NETGEAR is aware of a growing number of phone and online scams. To learn how to stay safe click here.

Forum Discussion

muslimwaldo's avatar
muslimwaldo
Aspirant
Jan 29, 2021

RAX200, RAX120 vs ASUS RT AC-5300

So lately, my ASUS AC-5300 router has been giving a load of problems, and I am looking to upgrade. Right now, I am looking between the RAX120 and the RAX200. However, I cannot find enough information to justify either. 

 

1) Does the RAX200 have a further range than the AC-5300? Currently, I am living in an apartment, so range is not too much of an issue, however I am going to move into a 5,000+ sq. ft house, which has always struggled with signal strength with the AC-5300. From what I've read, this router does not seem to be enough to handle the entire distance.

 

2) How does the RAX200 handle overlapping channels, especially in an apartment building? Right now, my current router cannot extend to my room with a consistent signal (its about 50ft away, through partial concrete), and my internet is incredibly slow (<50mbps on a gigabit connection, with heavy ping spiking and spotty connection). Could I just use the router, or would I need an extender?

 

3) I read that the RAX200 can handle 12 consecutive streams at once. Does that mean it can only handle 12 clients running at once, or does it mean something else?

 

Please forgive my inexperience with all this networking stuff, as it is something I'm not too familiar with.

 

 

3 Replies

  • so you've got multiple things. 

    1. Range- the broadcast power of routers is set by the fcc. And routers maxed it out long ago. So distance is fairly similar for most decent routers. Because they're all already hitting max power on broadcast. So you *might* get slighly more range but it isn't going to be significant

    2. concrete. in apartments concrete kills wifi. it is literally one of the best blockers of wifi. nothings going to penetrate it well. 

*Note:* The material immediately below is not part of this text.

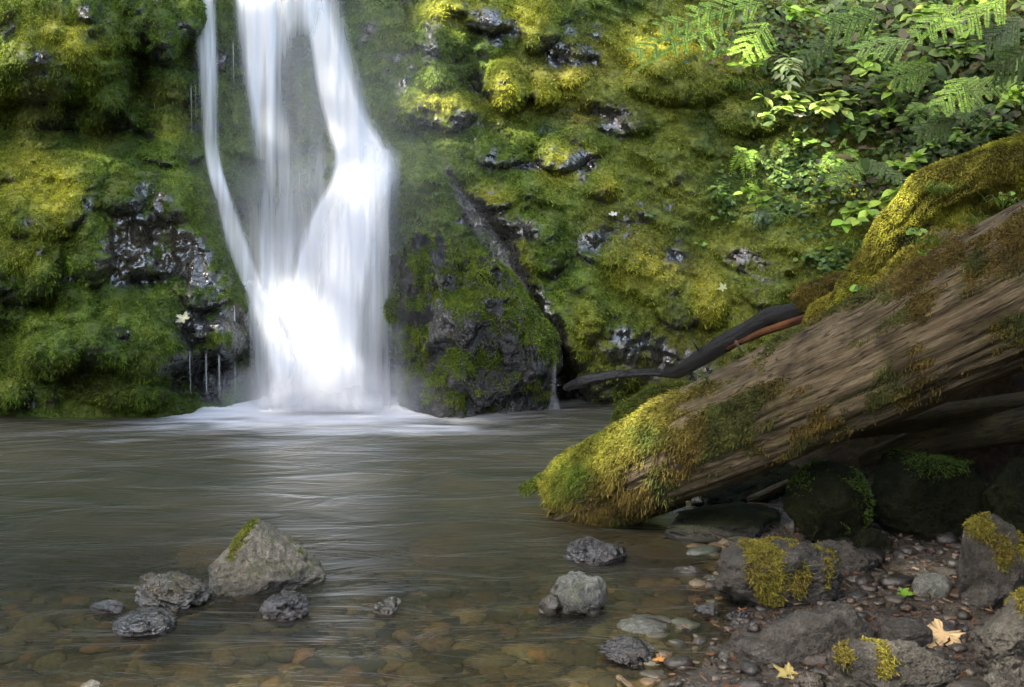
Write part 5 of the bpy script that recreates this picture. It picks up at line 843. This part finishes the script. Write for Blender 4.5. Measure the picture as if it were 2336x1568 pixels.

    3. apartment living. tends to have many more wifi signals which cause interference. Maybe the RAXE500 might help with the move to 6E to reduce congestion but if you're having congestion issues in 5ghz, you'll continue with most devices. 

    4. A move to a bigger home. 5000sq ft is huge. I don't know of a single router solution that'll fully hit that range. If you're looking at upgrading, I'd do your best to stick it out with the router you have and upgrade to a mesh solution (triband for that size) when you move. Or buy the mesh solution now and only use the router part of it. But you'd be better to wait as prices always drop with networking gear. 

     

    With what you have going on, I'd wait on purchasing a new router until you move. A router that's going to work great for an apartment, isn't the same router that'd work best in that size home you plan on moving to. 

    • muslimwaldo's avatar
      muslimwaldo
      Aspirant
      So the reason that we are upgrading is that our current router is not functioning correctly. We used to live in the 5000ft house, and managed to use the AC-5300. If the RAX200 has about the same broadcasting power, then it should be fine (we are most likely getting access points put in). That being said, does the RAX120 have the same range as the 200, or no?
      • plemans's avatar
        plemans
        Guru

        Yes. it does.

        the RAX120 is dual band the RAX200 is triband. (plus some other differences)

        If you're planning on adding access points, I'd push you even harder towards an orbi setup. 

        Reason why is you won't have seamless roaming with access points. orbi supports seamless roaming (single ssid) and you can add satellites as needed in both wired and wireless mode.